Did I mention the movie is pretty lurid? It is. But it’s never dull. There’s usually a naked cutie on screen, and if there’s not there will be in the next couple minutes. Likewise, Ferrera doesn’t seem to have met a cliché he didn’t like and want to shoe-horn into this movie.  He also gets an assist from his cast. Jack Scalia shows some of the charm and charisma that would rocket him to made-for-TV fame in the ‘80s and ‘90s. The venerable New York character actor Joe Santos who was Jim Rockford’s cop buddy on The Rockford Files along with being in pretty much everything from 1970 to 1985 shows up as a club manager. Even Melanie Griffith…uh, well, she’s sure game about showing of her (pre-Bonfire of the Vanity) breasts. Props for that. Only Billy Dee seems off, and that’s probably because his character serves no purpose except to stomp around and snarl. But snarl he does, and with spirit. When a handcuffed Matt taunts him by saying “Your mother is getting gang-banged right now, and loving it.” BDW shows such an expression of curdled fury that you wonder if his Detective Wheeler doesn’t really think his mother actually is being gang-banged someplace, and loving it.
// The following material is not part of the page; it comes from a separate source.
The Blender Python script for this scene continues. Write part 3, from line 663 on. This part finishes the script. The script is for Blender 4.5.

So, that’s FearCity. Lurid. Disreputable. Stupid. And fun as hell. And the best thing about it is that you can watch all these stars content in the knowledge that within just a few years of this piece of dreck, their careers would blast off. And then implode. I should have just quit a sentence ago, huh? Dammit…

ADDITIONAL NOTE: What’s the deal with Tom Berenger? He’s like the anti-Dennis Quaid. While in The Horsemen Quaid seems to have morphed into his alcoholic uncle, Berenger looks absolutely the same in 1984 as he does today. How is that possible?
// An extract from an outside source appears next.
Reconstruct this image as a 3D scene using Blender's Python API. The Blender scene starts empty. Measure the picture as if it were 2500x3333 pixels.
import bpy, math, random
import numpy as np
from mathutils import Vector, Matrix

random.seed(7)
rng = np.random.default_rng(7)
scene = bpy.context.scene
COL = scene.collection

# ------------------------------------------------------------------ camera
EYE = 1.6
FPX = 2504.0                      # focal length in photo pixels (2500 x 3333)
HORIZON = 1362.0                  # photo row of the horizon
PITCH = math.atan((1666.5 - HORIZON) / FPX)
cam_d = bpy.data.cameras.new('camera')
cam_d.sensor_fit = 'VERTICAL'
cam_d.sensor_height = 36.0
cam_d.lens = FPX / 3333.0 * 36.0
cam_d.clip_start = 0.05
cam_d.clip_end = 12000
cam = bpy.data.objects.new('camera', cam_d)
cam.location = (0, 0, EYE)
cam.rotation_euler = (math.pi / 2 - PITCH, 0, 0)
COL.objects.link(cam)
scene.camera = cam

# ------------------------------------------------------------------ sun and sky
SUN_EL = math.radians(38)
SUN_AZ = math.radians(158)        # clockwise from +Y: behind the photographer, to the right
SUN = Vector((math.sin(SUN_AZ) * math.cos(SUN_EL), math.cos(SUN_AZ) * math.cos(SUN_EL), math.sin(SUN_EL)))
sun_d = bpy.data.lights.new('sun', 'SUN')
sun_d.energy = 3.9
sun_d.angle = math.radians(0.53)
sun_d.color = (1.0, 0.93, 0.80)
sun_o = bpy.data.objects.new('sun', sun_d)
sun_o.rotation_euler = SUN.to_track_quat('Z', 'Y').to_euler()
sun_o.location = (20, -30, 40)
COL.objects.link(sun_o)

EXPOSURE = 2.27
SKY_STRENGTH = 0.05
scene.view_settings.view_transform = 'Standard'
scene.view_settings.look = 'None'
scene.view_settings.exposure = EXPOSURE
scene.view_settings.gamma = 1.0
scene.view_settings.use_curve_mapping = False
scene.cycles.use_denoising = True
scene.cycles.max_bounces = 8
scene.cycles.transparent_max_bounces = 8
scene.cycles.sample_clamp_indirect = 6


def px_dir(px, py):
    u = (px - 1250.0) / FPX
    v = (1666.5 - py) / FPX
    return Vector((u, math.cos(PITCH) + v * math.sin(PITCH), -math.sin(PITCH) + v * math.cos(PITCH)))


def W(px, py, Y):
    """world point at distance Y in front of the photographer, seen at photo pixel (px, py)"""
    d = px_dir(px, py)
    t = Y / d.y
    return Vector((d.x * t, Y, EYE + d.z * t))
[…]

  1. Wait… I don’t recall ever seeing butterfly knives in a Western-made “martial arts” flick from the 80s. Do you mean the short southern Chinese Bat Jum Dao? Or do you mean the balisong pocket knife from the Philippines?

    I ask because, while I’m not so very interested in seeing Rae Dawn Chong get naked yet again, I would probably be entertained by whatever Abel Ferrara thinks is supposed to happen with a pair of Bat Jum Dao.

    Ferrara should stick to exploitainment. He’s good at it. When he strays, it’s godawful. I saw The Addiction in the theater. It was a black and white vampire flick trying to be an allegory for drug addiction and a philosophical exploration of evil. Since seeing it, I have actively avoided any film with Ferrara’s name attached to it. To this day, I regret the time I lost watching it. It’s largely because of that movie that I continue to harbor bad feelings about the Angelika.

  2. I have been going crazy trying to find the song that Melanie Griffith strips to in this movie. In the credits it says that the artist is Patrick Adams- feels like . . . Well I can’t remember the name at the moment but its a catchy tune and I can’t find it anywhere. I was wondering if you could help me find the tune maybe in the soundtrack. Please let me know. Thank you for your time

  3. kali…….http://www.fast-rewind.com/music_fearcity.htm

  4. Excellent review, films like this bring back the teenage years of the 80’s, I remember watching this on cinemax at 2 oclock in the morning circa 85, man melanie griffith was hot but rae dawn chong was hotter, how the hell did that spring from the loins of tommy chong?

    • I know. It’s really perplexing.